In 1528, following the death of Sir William Carey, [latter was married to Mary Boleyn, sister of King Henry’s second wife Anne Boleyn, a known mistress of King Henry VIII], a vacancy occurred once again within the Privy Chamber, and Bryan returned, aided possibly through the influence of his half cousin Anne Boleyn, latter commonly then referred to as “the king’s whore” or the “naughty paike [prostitute]”.

Later, King Henry XIII would accuse Anne Boleyn of adultery, incest, and high treason and would commute Anne’s death sentence from being burnt alive at the stake, to being beheaded, and rather than have a queen beheaded with the common executioners axe, he brought an expert swordsman from Saint-Omer in France, to perform her execution.

It was Thomas Cromwell who first coined Sir Francis Bryan’s nickname, “Vicar Of Hell”, in his letter to the Bishop of Winchester [referring to his total abandonment of his half cousin Anne Boleyn].
Later Thomas Cromwell was also himself beheaded on the orders of King Henry VIII and following Cromwell’s execution, Sir Francis Bryan became vice-admiral of the fleet, and later, during the reign of Edward VI, Lord Justice of Ireland.

In his private life in March of 1522, Sir Francis Bryan had married Philippa Spice, (1492 – 1548), only daughter of Humphrey Spice of Black Notley, Essex, latter the former wealthy widow of Sir John Fortescue of Ponsbourne, in March 1522.
After her death the same year, on August 1st 1548, Sir Francis Bryan married Lady Joan Fitzgerald, the widow of James Butler, 9th Earl of Ormond, ( James the Lame, – leg wound received at the siege of Thérouanne in 1513); former already the mother of seven sons.

After 1534 James Butler, 9th Earl of Ormond had been created Viscount Thurles. Twelve years later on October 17th 1546, he was in London with many of his household. They were invited to dine at Ely Palace in Holborn, where he was poisoned along with his steward, James Whyte, and 16 of his household. He died nine days later, on October 28th, leaving Lady Joan Fitzgerald a widow in her thirties. His poisoning was believed to have been brought about as a result of a previous heated argument with the quarrelsome and unpopular, Lord Deputy of Ireland, Sir Anthony St Leger, latter also a favourite of King Henry VIII.

The marriage by Sir Francis Bryan to Lady Joan is believed to have been a political manoeuvre to prevent Lady Joan from marrying her cousin, the 15th Earl of Desmond. However, their union was believed to have been not the happiest of relationships.
After Bryan’s death in Clonmel, Co. Tipperary, on February 2nd 1550, aged 60; Lady Joan Fitzgerald-Bryan did eventually marry Gerald FitzGerald, 15th Earl of Desmond in 1551, with latter groom being many years her junior.

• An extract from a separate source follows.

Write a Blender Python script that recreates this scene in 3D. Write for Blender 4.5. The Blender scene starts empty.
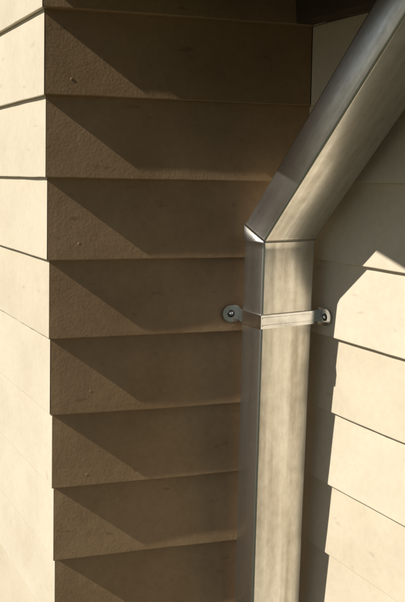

Despite Bryan’s expressed desire to be buried in Co. Waterford, his body was interred in Old St. Mary’s Churchyard, Clonmel, County Tipperary, latter the jewel in the crown of today’s Clonmel historic sites.
Alas, today the oldest headstone that is readable in the graveyard, dates only back to 1625 and no known portrait of Sir Francis Bryan, or his poetic verse is known to exist.